Tonight, there is stunning news from France:

A Pew Research poll now indicates that the French public is equally dividing its sympathies between the Palestinians and Israel. The latest Pew Global Attitudes survey shows sympathies in France to be equally divided among the public, with 38 percent placing their sympathies with the Palestinians and the same number placing their sympathies with Israel. This compares with four years ago, when French respondents to the survey sympathized with the Palestinians over Israel at a roughly two-to-one ratio, 36 percent sympathizing with the Palestinians compared to 19 percent placing their sympathies with Israel.

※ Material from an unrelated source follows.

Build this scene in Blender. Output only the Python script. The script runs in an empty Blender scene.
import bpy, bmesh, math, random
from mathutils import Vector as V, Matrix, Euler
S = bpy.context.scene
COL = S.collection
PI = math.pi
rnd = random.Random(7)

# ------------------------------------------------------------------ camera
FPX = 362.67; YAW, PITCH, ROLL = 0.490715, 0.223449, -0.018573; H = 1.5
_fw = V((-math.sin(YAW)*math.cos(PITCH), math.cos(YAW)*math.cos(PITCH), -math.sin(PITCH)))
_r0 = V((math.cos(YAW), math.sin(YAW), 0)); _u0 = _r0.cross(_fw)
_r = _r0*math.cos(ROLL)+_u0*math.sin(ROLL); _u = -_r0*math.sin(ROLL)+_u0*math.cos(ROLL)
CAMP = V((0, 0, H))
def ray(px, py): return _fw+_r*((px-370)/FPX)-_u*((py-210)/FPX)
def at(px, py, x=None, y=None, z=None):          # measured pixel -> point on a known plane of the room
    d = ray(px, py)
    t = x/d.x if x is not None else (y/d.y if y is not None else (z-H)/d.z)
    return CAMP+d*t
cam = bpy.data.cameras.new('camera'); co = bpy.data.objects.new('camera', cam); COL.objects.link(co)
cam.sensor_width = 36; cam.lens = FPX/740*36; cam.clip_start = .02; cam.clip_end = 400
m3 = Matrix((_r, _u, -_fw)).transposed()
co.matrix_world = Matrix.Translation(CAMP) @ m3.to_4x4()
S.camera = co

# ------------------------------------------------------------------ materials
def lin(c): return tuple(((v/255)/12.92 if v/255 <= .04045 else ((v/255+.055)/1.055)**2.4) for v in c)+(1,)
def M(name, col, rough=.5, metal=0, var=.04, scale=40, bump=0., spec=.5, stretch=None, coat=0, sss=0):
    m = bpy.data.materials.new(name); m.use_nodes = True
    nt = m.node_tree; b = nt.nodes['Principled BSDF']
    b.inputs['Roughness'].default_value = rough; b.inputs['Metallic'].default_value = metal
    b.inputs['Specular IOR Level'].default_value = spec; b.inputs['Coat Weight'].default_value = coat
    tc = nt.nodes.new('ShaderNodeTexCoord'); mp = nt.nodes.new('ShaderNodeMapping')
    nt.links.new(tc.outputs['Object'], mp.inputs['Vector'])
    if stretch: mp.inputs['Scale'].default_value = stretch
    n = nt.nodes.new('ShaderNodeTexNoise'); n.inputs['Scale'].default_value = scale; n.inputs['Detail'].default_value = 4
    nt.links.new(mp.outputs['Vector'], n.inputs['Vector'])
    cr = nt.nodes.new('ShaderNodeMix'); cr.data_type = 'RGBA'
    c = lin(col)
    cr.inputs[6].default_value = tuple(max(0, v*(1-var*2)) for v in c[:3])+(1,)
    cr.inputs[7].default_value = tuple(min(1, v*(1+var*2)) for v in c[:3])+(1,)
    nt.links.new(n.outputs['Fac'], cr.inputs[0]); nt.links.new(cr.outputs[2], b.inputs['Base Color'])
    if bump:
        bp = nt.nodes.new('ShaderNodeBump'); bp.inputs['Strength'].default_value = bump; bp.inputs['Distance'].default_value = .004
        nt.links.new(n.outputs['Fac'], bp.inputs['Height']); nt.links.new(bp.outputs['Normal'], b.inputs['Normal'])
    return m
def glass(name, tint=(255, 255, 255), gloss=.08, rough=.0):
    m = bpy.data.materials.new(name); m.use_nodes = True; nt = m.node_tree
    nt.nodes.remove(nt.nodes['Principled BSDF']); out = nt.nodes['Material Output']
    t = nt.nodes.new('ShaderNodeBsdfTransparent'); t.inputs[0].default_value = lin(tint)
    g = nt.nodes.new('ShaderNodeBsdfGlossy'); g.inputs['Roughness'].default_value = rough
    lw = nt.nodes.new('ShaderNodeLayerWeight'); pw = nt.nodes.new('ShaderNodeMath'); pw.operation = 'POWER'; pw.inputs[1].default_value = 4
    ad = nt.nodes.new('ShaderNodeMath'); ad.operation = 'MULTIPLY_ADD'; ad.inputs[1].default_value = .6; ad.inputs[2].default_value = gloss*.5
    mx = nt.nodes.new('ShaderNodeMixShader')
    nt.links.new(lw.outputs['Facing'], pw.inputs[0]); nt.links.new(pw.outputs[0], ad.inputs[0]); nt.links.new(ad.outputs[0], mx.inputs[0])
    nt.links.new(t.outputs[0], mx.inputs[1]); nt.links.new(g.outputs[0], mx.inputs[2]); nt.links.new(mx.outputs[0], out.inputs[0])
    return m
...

"I've always said that the sympathy quotient toward Israel was always much stronger than we imagined, notably in the (French) provinces and outside the intellectual milieu," said Jean-Yves Camus, of the Institute for International and Strategic Relations.

Al-AP reports that he suggested that two events, the November 2004 death of Palestinian leader Yasser Arafat and the illness of former Israeli Prime Minister Ariel Sharon, might be contributing factors in the change of heart.

The French media and the elite, which tend to set the tone, put a more positive light on Sharon once he suffered an incapacitating stroke in January, Camus said.

With Arafat's death, "lots of opinion-makers, journalists realized" his role in the deadlock of peace negotiations and in the Palestinian Authority's internal problems, Camus said.